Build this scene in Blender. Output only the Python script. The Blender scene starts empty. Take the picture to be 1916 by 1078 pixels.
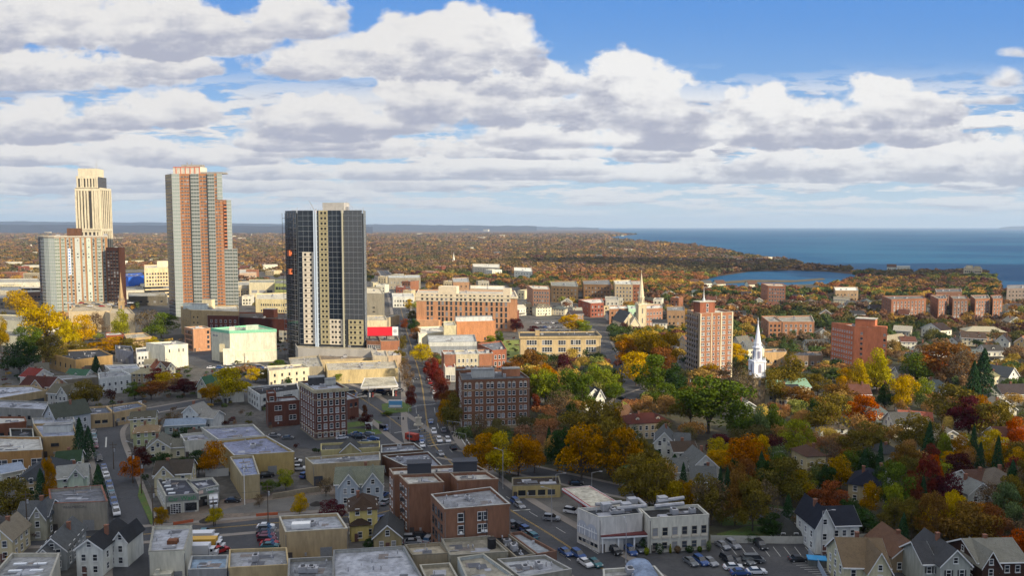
import bpy, math, random
import numpy as np
from math import sin, cos, pi, atan2, hypot, radians, sqrt, floor
random.seed(7); rng = np.random.default_rng(7)
HAZE_DENSITY = 3.5e-5
S = bpy.context.scene; COL = S.collection

# ---------------- camera ----------------
F, CX, CY, HOR, CAMH = 1490.0, 958.0, 539.0, 425.0, 80.0      # the photo's pixels; camera 80 m over the street
TH = math.atan((CY - HOR) / F)
cd = bpy.data.cameras.new('camera'); cam = bpy.data.objects.new('camera', cd); COL.objects.link(cam)
cd.sensor_width = 36; cd.lens = F / 1916 * 36; cd.clip_start = 1; cd.clip_end = 200000
cam.location = (0, 0, CAMH); cam.rotation_euler = (pi / 2 - TH, 0, 0); S.camera = cam

def at(px, py, z=0.0):                       # a pixel of the photo at a height -> a point of the place
    dx = (px - CX) / F; dy = -(py - CY) / F
    y = cos(TH) + dy * sin(TH); rz = -sin(TH) + dy * cos(TH)
    t = (z - CAMH) / rz
    return (dx * t, y * t)
def proj(x, y, z=0.0):
    zz = z - CAMH
    d = y * cos(TH) - zz * sin(TH); u = y * sin(TH) + zz * cos(TH)
    return (CX + F * x / d, CY - F * u / d)

# ---------------- sun, sky, exposure ----------------
SUN_AZ, SUN_EL = radians(52), radians(27)    # azimuth from straight behind the camera towards its right
sdir = (sin(SUN_AZ) * cos(SUN_EL), -cos(SUN_AZ) * cos(SUN_EL), sin(SUN_EL))
ld = bpy.data.lights.new('sun', 'SUN'); sun = bpy.data.objects.new('sun', ld); COL.objects.link(sun)
ld.energy = 5.0; ld.angle = radians(0.6); ld.color = (1.0, 0.86, 0.64)
import mathutils
sun.rotation_euler = mathutils.Vector(sdir).to_track_quat('Z', 'Y').to_euler()
S.view_settings.view_transform = 'Standard'; S.view_settings.look = 'None'
S.view_settings.exposure = 0.50; S.view_settings.gamma = 1.0
S.render.film_transparent = False
S.cycles.max_bounces = 5; S.cycles.diffuse_bounces = 2; S.cycles.glossy_bounces = 2
S.cycles.transmission_bounces = 2; S.cycles.transparent_max_bounces = 4; S.cycles.volume_bounces = 0
S.cycles.use_denoising = True
S.cycles.use_adaptive_sampling = True; S.cycles.adaptive_threshold = 0.02; S.cycles.adaptive_min_samples = 12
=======
WRITTEN REQUEST. Quote, exactly and only, the lines from the first line of the data above through the line containing "cam.location = (0, 0, CAMH);". The pictures do not belong in it.

ANSWER BELOW.
Build this scene in Blender. Output only the Python script. The Blender scene starts empty. Take the picture to be 1916 by 1078 pixels.
import bpy, math, random
import numpy as np
from math import sin, cos, pi, atan2, hypot, radians, sqrt, floor
random.seed(7); rng = np.random.default_rng(7)
HAZE_DENSITY = 3.5e-5
S = bpy.context.scene; COL = S.collection

# ---------------- camera ----------------
F, CX, CY, HOR, CAMH = 1490.0, 958.0, 539.0, 425.0, 80.0      # the photo's pixels; camera 80 m over the street
TH = math.atan((CY - HOR) / F)
cd = bpy.data.cameras.new('camera'); cam = bpy.data.objects.new('camera', cd); COL.objects.link(cam)
cd.sensor_width = 36; cd.lens = F / 1916 * 36; cd.clip_start = 1; cd.clip_end = 200000
cam.location = (0, 0, CAMH); cam.rotation_euler = (pi / 2 - TH, 0, 0); S.camera = cam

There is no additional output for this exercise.